Skogsrå

Build Status Hex pm hex.pm downloads

The Skogsrå was a mythical creature of the forest that appears in the form of a small, beautiful woman with a seemingly friendly temperament. However, those who are enticed into following her into the forest are never seen again.

This library attempts to improve the use of OS environment variables for application configuration:

  • Automatic type casting of values.
  • Variable defaults.
  • Automatic documentation generation for variables.
  • Runtime reloading.
  • Setting variable's values at runtime.
  • Fast cached values access by using :persistent_term as temporal storage.

Small Example

You would create a settings module e.g:

defmodule MyApp.Settings do
  use Skogsra

  @envdoc "My hostname"
  app_env :my_hostname, :myapp, :hostname,
    default: "localhost"
end

Calling MyApp.Settings.my_hostname() will retrieve the value for the hostname in the following order:

  1. From the OS environment variable $MYAPP_HOSTNAME.
  2. From the configuration file e.g:
   config :myapp,
     hostname: "my.custom.host"
  1. From the default value if it exists (In this case, it would return "localhost").

Handling different environments

If it's necessary to keep several environments, it's possible to use a namespace e.g:

Calling MyApp.Settings.my_hostname(Test) will retrieve the value for the hostname in the following order:

  1. From the OS environment variable $TEST_MYAPP_HOSTNAME.
  2. From the configuration file e.g:
   config :myapp, Test,
     hostname: "my.custom.test.host"
  1. From the OS environment variable $MYAPP_HOSTNAME.
  2. From the configuraton file e.g:
   config :myapp,
     hostname: "my.custom.host"
  1. From the default value if it exists.

Required variables

It is possible to set a environment variable as required with the required option e.g:

defmodule MyApp.Settings do
  use Skogsra

  @envdoc "My port"
  app_env :my_port, :myapp, :port,
    required: true
end

If the variable $MYAPP_PORT is undefined and the configuration is missing, calling to MyApp.Settings.my_port() will return an error tuple. Calling $MyApp.Settings.my_port!() (with the bang) will raise a runtime exception.

Automatic casting

If the default value is set, the OS environment variable value will be casted as the same type of the default value. Otherwise, it is possible to set the type for the variable with the option type. The available types are :binary (default), :integer, :float, :boolean and :atom.
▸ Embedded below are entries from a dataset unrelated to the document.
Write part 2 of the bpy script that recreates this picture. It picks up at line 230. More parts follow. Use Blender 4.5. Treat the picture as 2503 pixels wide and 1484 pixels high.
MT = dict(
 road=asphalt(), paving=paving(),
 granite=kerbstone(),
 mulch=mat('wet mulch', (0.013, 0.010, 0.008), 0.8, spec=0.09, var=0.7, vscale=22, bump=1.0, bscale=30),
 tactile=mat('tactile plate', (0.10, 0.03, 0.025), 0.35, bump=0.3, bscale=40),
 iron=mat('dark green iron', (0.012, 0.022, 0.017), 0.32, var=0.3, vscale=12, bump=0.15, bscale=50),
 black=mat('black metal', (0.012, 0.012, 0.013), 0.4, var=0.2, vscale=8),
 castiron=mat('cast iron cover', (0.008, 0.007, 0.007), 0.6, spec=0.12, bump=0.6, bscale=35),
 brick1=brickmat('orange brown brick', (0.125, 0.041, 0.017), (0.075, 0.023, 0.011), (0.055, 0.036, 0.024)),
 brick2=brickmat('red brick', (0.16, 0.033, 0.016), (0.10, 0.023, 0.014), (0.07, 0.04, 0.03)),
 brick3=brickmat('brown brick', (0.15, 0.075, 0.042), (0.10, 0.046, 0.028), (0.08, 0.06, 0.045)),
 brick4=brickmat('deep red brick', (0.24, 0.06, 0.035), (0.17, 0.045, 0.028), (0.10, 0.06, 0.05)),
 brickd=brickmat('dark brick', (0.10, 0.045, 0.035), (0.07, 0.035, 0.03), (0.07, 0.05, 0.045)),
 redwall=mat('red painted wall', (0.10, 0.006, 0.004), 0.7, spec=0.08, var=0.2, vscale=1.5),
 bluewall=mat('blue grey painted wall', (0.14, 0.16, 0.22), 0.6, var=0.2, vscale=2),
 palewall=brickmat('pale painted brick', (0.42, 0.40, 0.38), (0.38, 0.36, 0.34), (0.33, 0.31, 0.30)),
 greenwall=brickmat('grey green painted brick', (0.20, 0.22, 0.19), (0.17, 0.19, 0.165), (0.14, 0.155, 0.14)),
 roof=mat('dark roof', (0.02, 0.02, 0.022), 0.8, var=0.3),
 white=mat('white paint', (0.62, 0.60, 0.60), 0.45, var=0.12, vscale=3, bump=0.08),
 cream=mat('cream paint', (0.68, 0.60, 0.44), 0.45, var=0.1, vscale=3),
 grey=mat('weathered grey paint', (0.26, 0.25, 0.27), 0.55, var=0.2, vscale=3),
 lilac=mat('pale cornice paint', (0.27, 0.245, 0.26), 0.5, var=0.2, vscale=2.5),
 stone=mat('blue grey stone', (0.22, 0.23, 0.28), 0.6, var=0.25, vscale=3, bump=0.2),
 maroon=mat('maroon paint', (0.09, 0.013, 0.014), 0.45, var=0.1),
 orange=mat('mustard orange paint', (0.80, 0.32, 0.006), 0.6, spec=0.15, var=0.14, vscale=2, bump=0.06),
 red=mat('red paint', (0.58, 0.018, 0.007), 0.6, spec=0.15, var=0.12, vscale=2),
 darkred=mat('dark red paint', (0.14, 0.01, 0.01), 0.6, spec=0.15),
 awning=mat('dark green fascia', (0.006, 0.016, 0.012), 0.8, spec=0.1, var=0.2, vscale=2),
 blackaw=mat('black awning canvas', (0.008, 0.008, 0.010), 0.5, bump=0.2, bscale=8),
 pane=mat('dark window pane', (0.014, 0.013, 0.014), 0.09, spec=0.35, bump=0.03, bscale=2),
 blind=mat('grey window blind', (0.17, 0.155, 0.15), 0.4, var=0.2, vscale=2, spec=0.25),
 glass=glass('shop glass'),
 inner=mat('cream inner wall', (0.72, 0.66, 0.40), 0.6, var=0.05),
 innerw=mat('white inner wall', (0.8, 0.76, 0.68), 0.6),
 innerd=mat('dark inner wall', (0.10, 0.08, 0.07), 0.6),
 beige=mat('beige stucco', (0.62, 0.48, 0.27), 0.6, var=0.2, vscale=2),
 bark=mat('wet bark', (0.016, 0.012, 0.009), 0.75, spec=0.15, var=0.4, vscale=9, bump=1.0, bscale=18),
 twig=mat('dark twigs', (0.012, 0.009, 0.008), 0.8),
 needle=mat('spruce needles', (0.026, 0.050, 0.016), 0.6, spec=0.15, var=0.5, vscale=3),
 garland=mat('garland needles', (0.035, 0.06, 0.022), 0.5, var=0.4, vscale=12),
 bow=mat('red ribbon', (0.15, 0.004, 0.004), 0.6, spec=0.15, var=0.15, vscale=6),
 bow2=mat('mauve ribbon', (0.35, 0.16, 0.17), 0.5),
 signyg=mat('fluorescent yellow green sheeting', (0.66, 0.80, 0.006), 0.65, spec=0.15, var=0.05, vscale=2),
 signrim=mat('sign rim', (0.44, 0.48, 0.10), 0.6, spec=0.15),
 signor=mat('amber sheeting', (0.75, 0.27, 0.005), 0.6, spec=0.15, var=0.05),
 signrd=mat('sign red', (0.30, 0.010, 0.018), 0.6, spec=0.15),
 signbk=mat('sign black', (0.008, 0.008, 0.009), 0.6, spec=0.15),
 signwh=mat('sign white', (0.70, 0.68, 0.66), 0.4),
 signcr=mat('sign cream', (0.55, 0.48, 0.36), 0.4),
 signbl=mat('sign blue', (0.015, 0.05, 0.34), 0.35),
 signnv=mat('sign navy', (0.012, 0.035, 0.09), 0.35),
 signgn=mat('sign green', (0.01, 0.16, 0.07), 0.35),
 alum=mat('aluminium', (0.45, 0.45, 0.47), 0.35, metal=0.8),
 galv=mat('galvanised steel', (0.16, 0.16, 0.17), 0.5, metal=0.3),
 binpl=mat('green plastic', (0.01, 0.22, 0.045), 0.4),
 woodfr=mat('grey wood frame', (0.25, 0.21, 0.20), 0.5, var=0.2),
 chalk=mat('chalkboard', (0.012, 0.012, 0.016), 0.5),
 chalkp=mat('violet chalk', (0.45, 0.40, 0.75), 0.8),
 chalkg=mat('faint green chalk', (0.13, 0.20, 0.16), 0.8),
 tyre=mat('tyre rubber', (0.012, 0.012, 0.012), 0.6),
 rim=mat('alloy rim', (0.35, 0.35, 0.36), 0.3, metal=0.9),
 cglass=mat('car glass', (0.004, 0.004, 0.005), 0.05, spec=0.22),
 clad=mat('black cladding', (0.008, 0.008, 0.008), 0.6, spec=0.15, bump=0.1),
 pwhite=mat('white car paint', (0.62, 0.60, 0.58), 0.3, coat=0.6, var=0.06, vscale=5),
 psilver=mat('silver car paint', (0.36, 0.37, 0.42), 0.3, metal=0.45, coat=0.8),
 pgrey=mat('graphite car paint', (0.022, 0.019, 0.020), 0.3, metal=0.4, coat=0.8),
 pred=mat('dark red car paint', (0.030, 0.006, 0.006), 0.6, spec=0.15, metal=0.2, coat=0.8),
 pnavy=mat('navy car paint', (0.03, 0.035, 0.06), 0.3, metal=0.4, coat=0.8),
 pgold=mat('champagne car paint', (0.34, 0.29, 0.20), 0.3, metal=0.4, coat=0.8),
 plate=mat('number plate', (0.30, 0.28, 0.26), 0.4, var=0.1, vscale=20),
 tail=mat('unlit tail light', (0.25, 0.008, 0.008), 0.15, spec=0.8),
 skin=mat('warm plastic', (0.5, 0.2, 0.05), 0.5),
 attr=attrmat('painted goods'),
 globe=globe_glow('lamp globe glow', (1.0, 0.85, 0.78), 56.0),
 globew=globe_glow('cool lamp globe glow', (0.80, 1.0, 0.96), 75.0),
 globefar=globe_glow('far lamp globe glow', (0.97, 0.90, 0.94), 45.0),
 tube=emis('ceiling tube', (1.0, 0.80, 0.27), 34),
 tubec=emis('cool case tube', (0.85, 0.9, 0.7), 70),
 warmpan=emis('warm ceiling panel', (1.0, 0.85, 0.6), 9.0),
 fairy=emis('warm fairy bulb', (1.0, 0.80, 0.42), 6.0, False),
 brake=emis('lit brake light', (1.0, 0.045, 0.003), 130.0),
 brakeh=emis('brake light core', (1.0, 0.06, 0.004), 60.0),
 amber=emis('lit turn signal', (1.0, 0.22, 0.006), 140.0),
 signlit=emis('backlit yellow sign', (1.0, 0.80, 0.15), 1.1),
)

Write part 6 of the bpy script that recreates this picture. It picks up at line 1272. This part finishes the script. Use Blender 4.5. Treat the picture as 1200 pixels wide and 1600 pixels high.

Additionally, you can create a function to cast the value and specify it as {module_name, function_name} e.g:

defmodule MyApp.Settings do
  use Skogsra

  @envdoc "My channels"
  app_env :my_channels, :myapp, :channels,
    type: {__MODULE__, channels},
    required: true

  def channels(value), do: String.split(value, ", ")
end

If $MYAPP_CHANNELS's value is "ch0, ch1, ch2" then the casted value will be ["ch0", "ch1", "ch2"].

Setting and reloading variables

It's possible to set a value for the variable at runtime with e.g. MyApp.Settings.put_my_hostname("my.other.hostname").

Also, for debugging purposes is possible to reload variables at runtime with e.g. MyApp.Settings.reload_my_hostname().

Using with Hab

Hab is an Oh My ZSH plugin for loading OS environment variables automatically.

By default, Hab will try to load .envrc file, but it's possible to have several of those files for different purposes e.g:

  • .envrc.prod for production OS variables.
  • .envrc.test for testing OS variables.
  • .envrc for development variables.

Hab will load the development variables by default, but it can load the other files using the command load_hab <extension> e.g. loading .envrc.prod would be as follows:

~/my_project $ load_hab prod
[SUCCESS]  Loaded hab [/home/user/my_project/.envrc.prod]

Installation

The package can be installed by adding skogsra to your list of dependencies in mix.exs.

  • For Elixir < 1.7 and Erlang < 21:
  def deps do
    [{:skogsra, "~> 1.0.4"}]
  end
  • For Elixir < 1.8 and ≥ 1.7 and Erlang < 22 and ≥ 21
  def deps do
    [{:skogsra, "~> 1.2"}]
  end
  • For Elixir ≥ 1.8 and Erlang ≥ 22
  def deps do
    [{:skogsra, "~> 1.3"}]
  end

Author

Alexander de Sousa.

License

Skogsrå is released under the MIT License. See the LICENSE file for further details.